Starter home or forever home?

Private Property South Africa
Press

For first time home buyers the decision between buying a starter home or looking for the perfect forever home is an important one. Here's how to make the best call.

A starter home is a property that will suit your needs for approximately the next five years or until your circumstances change, whereas a forever home is a property that you can see yourself living in indefinitely – or at least for the next 20 to 30 years. The question is, do you hold back until you can afford your forever home, or do you take the plunge with a starter home?

“The decision to buy a starter home now or wait will be determined by a few aspects, such as affordability and your individual needs. While most people would opt to purchase their dream home straight away, the large majority are not in a financial position to do so. In today’s market, a professional income still may not be enough to comfortably afford a home in some of the more expensive areas. It may take several years before a household is earning enough to purchase their dream home,” says Adrian Goslett, Regional Director and CEO of RE/MAX of Southern Africa.
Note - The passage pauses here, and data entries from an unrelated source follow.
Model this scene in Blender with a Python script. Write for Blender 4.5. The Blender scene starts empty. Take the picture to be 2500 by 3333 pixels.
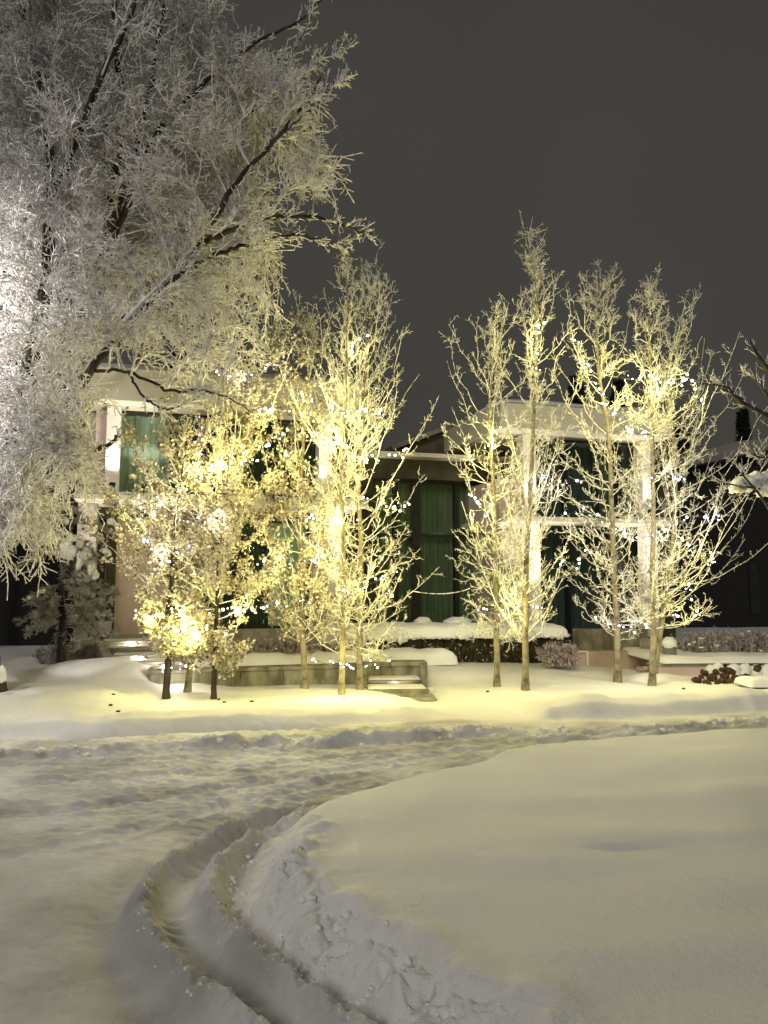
import bpy, math, random
import numpy as np
random.seed(7); rng = np.random.default_rng(11)
C = bpy.context.scene.collection
F = 2503.0; H = 2.0; TP = 224/2503.0
PITCH = math.atan(TP); cp, sp = math.cos(PITCH), math.sin(PITCH)
# ---------------------------------------------------------------- measuring helpers (photo pixel -> real place)
def W(px, py, D):
    dx = (px-1250)/F; up = (1666.5-py)/F
    y = cp-up*sp; z = sp+up*cp; t = D/y
    return np.array([dx*t, D, H+z*t])
def G(px, py, z=0.0):
    dx = (px-1250)/F; up = (1666.5-py)/F
    y = cp-up*sp; zz = sp+up*cp; t = (z-H)/zz
    return np.array([dx*t, y*t, z])
TH = math.radians(16.0)
UH = np.array([math.cos(TH), math.sin(TH), 0]); VH = np.array([-math.sin(TH), math.cos(TH), 0])
HO = W(345, 1614, 17.5); HO[2] = 0
def HP(px, py, v=0.0):            # point on the facade plane at depth v -> (u, z)
    dx = (px-1250)/F; up = (1666.5-py)/F
    d = np.array([dx, cp-up*sp, sp+up*cp]); o = np.array([0, 0, H]); q = HO+VH*v
    t = np.dot(q-o, VH)/np.dot(d, VH); p = o+d*t
    return float(np.dot(p-HO, UH)), float(p[2])
# ---------------------------------------------------------------- mesh helpers
def mesh_np(name, V, Q, mat=None, parent=None, smooth=True, loc=None):
    V = np.asarray(V, dtype=np.float32).reshape(-1, 3); Q = np.asarray(Q, dtype=np.int32)
    if loc is not None: V = V-np.asarray(loc, dtype=np.float32)
    n, k = Q.shape
    me = bpy.data.meshes.new(name); me.vertices.add(len(V)); me.vertices.foreach_set('co', V.ravel())
    me.loops.add(n*k); me.loops.foreach_set('vertex_index', Q.ravel())
    me.polygons.add(n); me.polygons.foreach_set('loop_start', np.arange(n, dtype=np.int32)*k)
    me.update(calc_edges=True); me.validate()
    if smooth: me.polygons.foreach_set('use_smooth', np.ones(len(me.polygons), dtype=bool))
    o = bpy.data.objects.new(name, me); C.objects.link(o)
    if mat: me.materials.append(mat)
    if loc is not None: o.location = tuple(float(a) for a in loc)
    if parent: o.parent = parent; 
    if parent and loc is not None: o.location = (0, 0, 0)
    return o
def thing(name, label, cat, loc, group=None, rz=0.0):
    o = bpy.data.objects.new(name, None); C.objects.link(o); o.location = tuple(float(a) for a in loc); o.rotation_euler = (0, 0, rz)
    o.empty_display_size = 0.2; tag(o, label, cat, group); return o
def tag(o, label, cat, group=None, kind=None):
    o['label'] = label; o['category'] = cat
    if group: o['group'] = group
    if kind: o['kind'] = kind
    return o
class MB:
    """collects boxes, prisms, tubes in local coordinates"""
    def __init__(s): s.v = []; s.f = []; s.sm = []
    def add(s, V, Fs, sm=False):
        n = len(s.v); s.v += [tuple(map(float, p)) for p in V]
        for f in Fs: s.f.append(tuple(i+n for i in f)); s.sm.append(sm)
    def box(s, x0, x1, y0, y1, z0, z1, b=0.0):
        if b <= 0:
            V = [(x, y, z) for z in (z0, z1) for (x, y) in ((x0, y0), (x1, y0), (x1, y1), (x0, y1))]
            s.add(V, [(0, 3, 2, 1), (4, 5, 6, 7), (0, 1, 5, 4), (1, 2, 6, 5), (2, 3, 7, 6), (3, 0, 4, 7)])
        else:
            L = [(z0, b), (z0+b, 0), (z1-b, 0), (z1, b)]; V = []
            for z, i in L:
                xs = (x0+i, x1-i); ys = (y0+i, y1-i)
                V += [(xs[0]+b*(1-i/b if b else 0)*0, ys[0], z), (xs[1], ys[0], z), (xs[1], ys[1], z), (xs[0], ys[1], z)]
            Fs = [(3, 2, 1, 0), (12, 13, 14, 15)]
            for k in range(3):
                for j in range(4): a = k*4+j; c = k*4+(j+1) % 4; Fs.append((a, c, c+4, a+4))
            s.add(V, Fs)
    def prism(s, poly, y0, y1):       # poly in xz, extruded along y
        n = len(poly); V = [(x, y0, z) for x, z in poly]+[(x, y1, z) for x, z in poly]
        s.add(V, [tuple(range(n)), tuple(range(2*n-1, n-1, -1))]+[(j, (j+1) % n+0, (j+1) % n+n, j+n)[::-1] for j in range(n)])
    def lathe(s, prof, cx=0, cy=0, n=20):
        V = []; Fs = []
        for r, z in prof:
            for k in range(n): a = 2*math.pi*k/n; V.append((cx+r*math.cos(a), cy+r*math.sin(a), z))
        m = len(prof)
        for i in range(m-1):
            for k in range(n): a = i*n+k; b = i*n+(k+1) % n; Fs.append((a, b, b+n, a+n))
        Fs.append(tuple(range(n))[::-1]); Fs.append(tuple(range((m-1)*n, m*n)))
        s.add(V, Fs, True)
    def tube(s, pts, r, n=8):
        P = np.array([pts], float); V, Q = tubes(P, np.full((1, len(pts)), r), n); s.add(V, Q.tolist(), True)
    def build(s, name, mat, parent=None):
        me = bpy.data.meshes.new(name); me.from_pydata(s.v, [], s.f); me.materials.append(mat)
        me.polygons.foreach_set('use_smooth', s.sm); me.update()
        o = bpy.data.objects.new(name, me); C.objects.link(o)
        if parent: o.parent = parent
        return o
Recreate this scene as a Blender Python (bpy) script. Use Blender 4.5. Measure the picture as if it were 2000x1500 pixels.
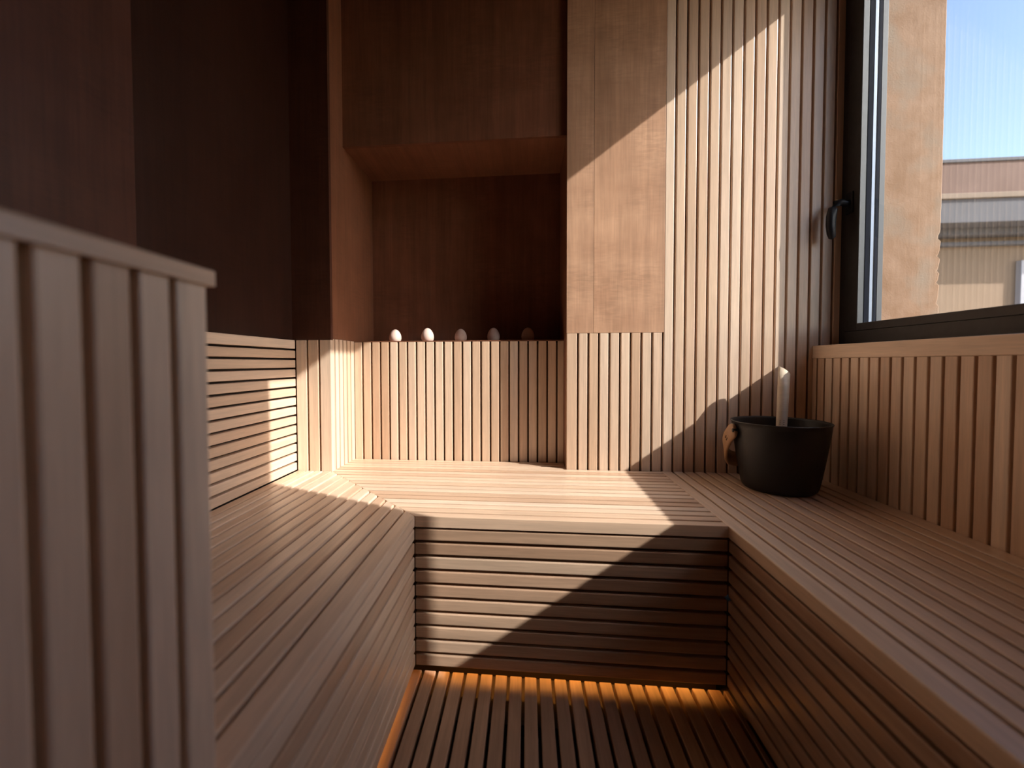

Goslett goes on to explain that once in the property market, it is easier to build from there, as property is an appreciating asset that will help homeowners afford the upgrade when it later becomes time to sell. “There is also the option of keeping your starter home as an investment property and renting it out as a form of passive income,” he suggests.

However, if you decide to wait for your forever home, Goslett advises you to rent a property that is reasonably priced so that you can build up as much savings as possible to put down a sizeable deposit. “The larger deposit they can put down the better, as this will reduce the monthly bond repayment. An advantage of waiting is avoiding the chance of being stuck with a property in a bad time to sell and being unable to move up. A disadvantage of waiting is home prices will continue to increase, so something that is not affordable now might be potentially even less affordable in the future,” he cautions.

For buyers who want to fast-track the process of buying their forever home, Goslett recommends that buyers start where they can to get their foot into the door. “It is a good idea to pay more on your bond instalments to reduce the bond term and the interest payable. An additional payment of just R300 on the monthly bond repayment can reduce a 20-year bond of R500,000 by almost four years. Budgeting for this extra payment also helps homeowners be prepared for future an interest rate increases. Ultimately, the more you are able to lower your debt on your starter home, the more profit you’ll earn on the sale which you can then use towards purchasing your forever home,” Goslett concludes.